Cette entreprise acquiert naturellement, sans plan préconçu, — sans “complot” si vous voulez — les dimensions et les caractéristiques d’une machine de guerre idéologique. L’action est celle, assez naturelle désormais aux USA, du type impérialiste et d’orientation d’extrême-droite. Le business n’est plus le business , et le complexe militaro-industriel (CMI) a retrouvé les ambitions idéologiques de ses origines des années 1935-38, lorsque le professeur Millikan, physicien fameux et président de CalTech à partir de 1935, voyait dans le rassemblement scientifico-politique fait autour de l’industrie aéronautique en Californie (CMI originel), « the western outpost of the Nordic civilization ».
Les Américains ne nouent pas un complot, ils ne suivent pas des projets machiavéliques. Ils suivent une tendance qui leur est désormais naturelle et pressante, qu’ils n’expliquent pas nécessairement ni n’affirment mais qu’ils imposent comme leur réalité “impériale” contre le reste. Les projets et programmes d’exportation des armements développés selon cette logique, dont le JSF au centre, doivent inéluctablement et très rapidement se heurter, et avec une force considérable, aux conceptions et à la politique extérieure générale du reste du monde, essentiellement de l’Europe. C’est dire si, aujourd’hui, un dilemme se dessine pour l’Europe, avant de s’imposer à elle, très rapidement.

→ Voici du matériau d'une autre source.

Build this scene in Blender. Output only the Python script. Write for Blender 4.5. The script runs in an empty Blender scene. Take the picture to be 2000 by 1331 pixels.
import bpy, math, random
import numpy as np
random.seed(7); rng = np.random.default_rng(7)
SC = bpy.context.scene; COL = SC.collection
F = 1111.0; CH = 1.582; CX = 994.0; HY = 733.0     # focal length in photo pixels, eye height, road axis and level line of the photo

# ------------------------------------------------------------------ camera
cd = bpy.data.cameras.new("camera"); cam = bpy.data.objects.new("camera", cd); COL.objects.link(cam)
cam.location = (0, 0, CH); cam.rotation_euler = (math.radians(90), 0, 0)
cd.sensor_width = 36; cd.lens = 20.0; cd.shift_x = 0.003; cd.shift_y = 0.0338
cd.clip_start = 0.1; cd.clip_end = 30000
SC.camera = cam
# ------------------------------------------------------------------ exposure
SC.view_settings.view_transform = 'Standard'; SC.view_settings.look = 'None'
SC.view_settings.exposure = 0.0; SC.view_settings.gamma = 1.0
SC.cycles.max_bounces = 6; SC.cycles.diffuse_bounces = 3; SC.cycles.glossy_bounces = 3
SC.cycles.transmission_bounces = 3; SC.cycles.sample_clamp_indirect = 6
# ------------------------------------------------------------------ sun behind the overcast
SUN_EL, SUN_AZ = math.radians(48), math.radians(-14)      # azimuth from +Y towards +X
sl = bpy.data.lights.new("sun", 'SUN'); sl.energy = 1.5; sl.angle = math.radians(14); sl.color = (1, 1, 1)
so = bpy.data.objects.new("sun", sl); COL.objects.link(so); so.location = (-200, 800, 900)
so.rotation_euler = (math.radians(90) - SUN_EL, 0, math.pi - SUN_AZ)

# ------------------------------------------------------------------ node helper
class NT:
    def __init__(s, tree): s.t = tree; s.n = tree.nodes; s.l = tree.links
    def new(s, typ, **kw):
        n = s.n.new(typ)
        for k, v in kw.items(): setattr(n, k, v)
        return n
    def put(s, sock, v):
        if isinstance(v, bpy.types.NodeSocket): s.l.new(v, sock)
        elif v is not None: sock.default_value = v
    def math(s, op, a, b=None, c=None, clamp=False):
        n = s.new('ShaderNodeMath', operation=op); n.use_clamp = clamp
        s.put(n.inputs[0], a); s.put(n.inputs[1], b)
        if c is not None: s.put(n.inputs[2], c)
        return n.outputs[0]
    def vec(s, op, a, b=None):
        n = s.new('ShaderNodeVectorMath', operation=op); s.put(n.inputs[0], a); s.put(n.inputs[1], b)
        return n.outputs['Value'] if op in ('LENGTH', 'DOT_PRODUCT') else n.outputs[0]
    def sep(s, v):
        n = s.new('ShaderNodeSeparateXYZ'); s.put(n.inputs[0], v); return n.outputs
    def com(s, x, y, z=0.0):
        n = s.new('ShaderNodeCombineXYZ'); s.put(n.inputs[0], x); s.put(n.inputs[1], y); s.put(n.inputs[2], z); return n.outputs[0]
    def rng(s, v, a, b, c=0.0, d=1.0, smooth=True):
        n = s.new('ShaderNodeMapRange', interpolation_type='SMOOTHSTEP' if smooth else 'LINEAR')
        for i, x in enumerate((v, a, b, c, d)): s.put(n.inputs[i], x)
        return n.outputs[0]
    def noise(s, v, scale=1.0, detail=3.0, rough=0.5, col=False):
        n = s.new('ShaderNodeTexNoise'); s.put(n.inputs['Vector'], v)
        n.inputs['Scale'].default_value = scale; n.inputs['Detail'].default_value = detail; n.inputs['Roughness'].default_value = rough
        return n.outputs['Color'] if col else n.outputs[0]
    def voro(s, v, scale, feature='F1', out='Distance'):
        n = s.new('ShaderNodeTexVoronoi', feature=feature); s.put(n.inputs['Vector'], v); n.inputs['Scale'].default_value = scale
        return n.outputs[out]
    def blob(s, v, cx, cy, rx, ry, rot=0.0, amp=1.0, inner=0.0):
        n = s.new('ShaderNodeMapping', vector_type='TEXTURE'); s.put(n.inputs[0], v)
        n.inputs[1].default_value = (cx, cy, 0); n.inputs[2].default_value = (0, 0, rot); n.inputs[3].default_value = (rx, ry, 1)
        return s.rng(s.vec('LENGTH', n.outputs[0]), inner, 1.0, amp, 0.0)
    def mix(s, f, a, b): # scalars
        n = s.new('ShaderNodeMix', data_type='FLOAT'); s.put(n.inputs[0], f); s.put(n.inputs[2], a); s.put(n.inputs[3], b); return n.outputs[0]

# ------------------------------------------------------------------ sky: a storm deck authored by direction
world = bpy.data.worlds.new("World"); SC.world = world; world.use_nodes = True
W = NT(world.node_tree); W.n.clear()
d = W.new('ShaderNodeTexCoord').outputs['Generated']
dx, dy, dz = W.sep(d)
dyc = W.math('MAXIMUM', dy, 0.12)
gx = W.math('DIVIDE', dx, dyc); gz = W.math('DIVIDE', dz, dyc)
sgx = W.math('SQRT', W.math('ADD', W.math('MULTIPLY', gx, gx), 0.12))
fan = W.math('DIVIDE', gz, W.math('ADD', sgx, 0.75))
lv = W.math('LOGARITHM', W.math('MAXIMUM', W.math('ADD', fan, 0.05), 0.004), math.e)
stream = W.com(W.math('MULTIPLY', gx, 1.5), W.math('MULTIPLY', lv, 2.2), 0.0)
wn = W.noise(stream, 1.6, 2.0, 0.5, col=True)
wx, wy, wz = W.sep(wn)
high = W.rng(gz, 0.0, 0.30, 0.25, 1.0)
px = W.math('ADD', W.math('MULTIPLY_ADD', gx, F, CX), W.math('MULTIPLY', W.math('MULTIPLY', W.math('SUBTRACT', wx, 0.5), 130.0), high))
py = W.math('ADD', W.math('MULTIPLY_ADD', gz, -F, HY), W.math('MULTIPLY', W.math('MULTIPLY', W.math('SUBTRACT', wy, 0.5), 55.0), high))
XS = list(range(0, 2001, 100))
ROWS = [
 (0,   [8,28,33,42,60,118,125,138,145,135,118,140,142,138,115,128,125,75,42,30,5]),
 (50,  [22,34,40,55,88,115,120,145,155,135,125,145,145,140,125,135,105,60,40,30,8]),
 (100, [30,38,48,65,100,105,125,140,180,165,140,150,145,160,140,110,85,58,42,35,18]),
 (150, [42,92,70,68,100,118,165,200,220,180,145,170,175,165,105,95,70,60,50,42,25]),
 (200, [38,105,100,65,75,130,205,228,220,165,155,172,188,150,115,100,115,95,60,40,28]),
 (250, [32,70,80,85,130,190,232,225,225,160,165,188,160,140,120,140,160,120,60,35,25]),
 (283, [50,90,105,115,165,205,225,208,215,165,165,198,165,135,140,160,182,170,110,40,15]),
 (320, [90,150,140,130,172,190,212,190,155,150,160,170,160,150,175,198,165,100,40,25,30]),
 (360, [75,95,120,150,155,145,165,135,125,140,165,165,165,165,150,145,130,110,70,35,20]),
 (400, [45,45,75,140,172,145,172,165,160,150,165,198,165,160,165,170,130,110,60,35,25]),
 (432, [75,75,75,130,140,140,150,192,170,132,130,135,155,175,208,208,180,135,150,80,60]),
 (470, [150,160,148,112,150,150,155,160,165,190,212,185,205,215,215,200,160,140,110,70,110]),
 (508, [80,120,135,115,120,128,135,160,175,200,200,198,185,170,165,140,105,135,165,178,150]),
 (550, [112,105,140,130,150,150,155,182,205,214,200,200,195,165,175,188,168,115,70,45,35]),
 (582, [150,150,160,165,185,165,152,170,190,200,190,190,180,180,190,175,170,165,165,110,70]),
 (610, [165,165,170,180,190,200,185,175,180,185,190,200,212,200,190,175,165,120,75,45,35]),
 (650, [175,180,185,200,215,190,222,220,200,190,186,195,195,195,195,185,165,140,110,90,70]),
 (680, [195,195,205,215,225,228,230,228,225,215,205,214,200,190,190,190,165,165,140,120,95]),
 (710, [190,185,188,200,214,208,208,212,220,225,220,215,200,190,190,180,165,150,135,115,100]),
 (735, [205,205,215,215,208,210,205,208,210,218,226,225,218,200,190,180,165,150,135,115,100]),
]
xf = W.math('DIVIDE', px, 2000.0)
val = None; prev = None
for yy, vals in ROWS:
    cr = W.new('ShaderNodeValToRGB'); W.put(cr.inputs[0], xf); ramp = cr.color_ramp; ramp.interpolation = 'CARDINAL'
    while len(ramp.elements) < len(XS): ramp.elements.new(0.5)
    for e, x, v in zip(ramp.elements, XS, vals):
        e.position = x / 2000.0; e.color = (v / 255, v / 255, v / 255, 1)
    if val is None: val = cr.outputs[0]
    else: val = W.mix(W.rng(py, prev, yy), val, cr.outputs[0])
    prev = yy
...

Les Européens vont devoir appréhender le problème de l’exportation des armements du point de vue politique, à l’image de ce qu’est cette activité du côté américain. Ils le feront ou bien ils cesseront d’exister en tant qu’entité industrielle, technologique, etc, dans le domaine des armements, avec comme conséquences la perte de toute possibilité d’autonomie et d’indépendance, de toute possibilité de politiques étrangère et de sécurité propres. Si les Européens veulent continuer à exister, ils devront prendre des mesures politiques, même si certaines de ces mesures ont mauvaise réputation. (Certaines de ces mesures ne feraient que dupliquer des mesures existantes aux USA ; comme celles-ci, les Européens devront dissimuler certaines contradictions avec leur situation commerciale sous l’énoncé de l’argument politique.) Il s’agira autant de la protection de leur marché que de l’institution d’une situation de “préférence européenne” pour le choix des matériels. Plus que la vertu, les événements imposent ces choix extrêmes. Dommage pour la vertu, — mais on sait qu'elle est, de toutes les façons, une exclusivité Made In USA.